Pour rappel, la prise d'acte consiste pour le salarié à rompre son contrat de travail en reprochant à l'employeur d'avoir commis des manquements législatifs, conventionnels ou contractuels. Une fois le contrat rompu, le salarié peut alors saisir le conseil des prud'hommes. Ce dernier, s'il reconnait l'existence des griefs requalifiera la démission en licenciement sans cause réelle et sérieuse ce qui permettra au salarié de toucher une indemnité dans la plus part des cas égales à 6 mois de salaires.
En l'espèce, il s'agissait d'un VRP qui avait notifié à l'employeur son départ à la retraite par une lettre qui énonçait des griefs envers ce dernier. Le salarié reprochait notamment à l'employeur d'avoir modifié unilatéralement les taux de commissions des trois dernières années. A la suite de son départ, le salarié a donc saisie la juridiction prud'homale aux fins de requalification de la démission en licenciement sans cause réelle et sérieuse. Il obtient gain de cause devant les juges du fond. L'employeur décide alors de se pourvoir en cassation. Ce dernier invoquait notamment le fait que la démission du salarié pour départ à la retraite était non équivoque et indépendante des griefs allégués contre lui. Il invoquait le fait que le salarié avait notamment rempli un formulaire concernant ses droits à la retraite.
La Cour de cassation devait donc déterminer d'une part si la démission avait été non équivoque et indépendante des griefs allégués contre l'employeur et d'autre part si la modification unilatérale du taux des commissions était suffisamment grave pour justifier une prise d'acte aux torts de l'employeur.
La chambre sociale répond positivement et approuve les juges du fond. Elle énonce que " attendu que le départ à la retraite du salarié est un acte unilatéral par lequel le salarié manifeste de façon claire et non équivoque sa volonté de mettre fin au contrat de travail ; que lorsque le salarié, sans invoquer un vice du consentement de nature à entraîner l’annulation de son départ à la retraite, remet en cause celui-ci en raison de faits ou manquements imputables à son employeur, le juge doit, s’il résulte de circonstances antérieures ou contemporaines de son départ qu’à la date à laquelle il a été décidé, celui-ci était équivoque, l’analyser en une prise d’acte de la rupture qui produit les effets d’un licenciement sans cause réelle et sérieuse si les faits invoqués la justifiaient ou dans le cas contraire d’un départ volontaire à la retraite "

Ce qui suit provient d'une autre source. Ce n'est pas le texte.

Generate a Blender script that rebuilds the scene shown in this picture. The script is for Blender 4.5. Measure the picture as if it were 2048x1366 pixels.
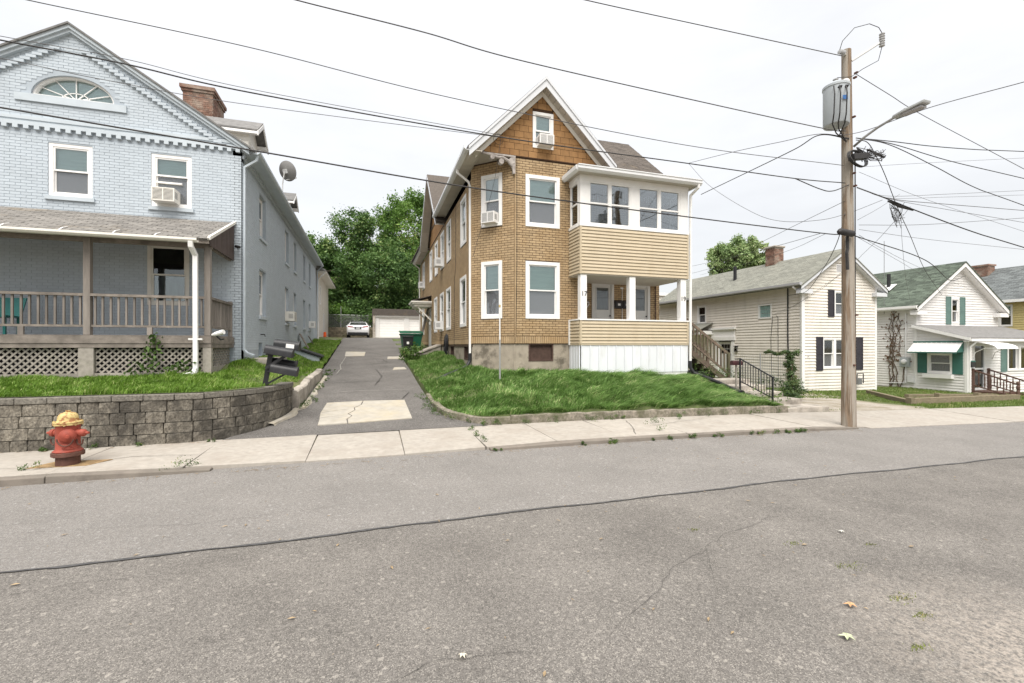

Or en l'espèce, elle juge que la modification unilatérale des taux de commission par l'employeur caractérisait bien "une modification unilatérale du contrat qui était de nature à faire obstacle à l'exécution de la mission du salarié".
La solution est tout à fait logique et cohérente avec la jurisprudence antérieure. On le sait la rémunération étant un élément essentiel du contrat de travail, elle ne peut être modifiée sans l'accord du salarié. Or en l'espèce, la modification des taux de commission était bien une modification de la rémunération.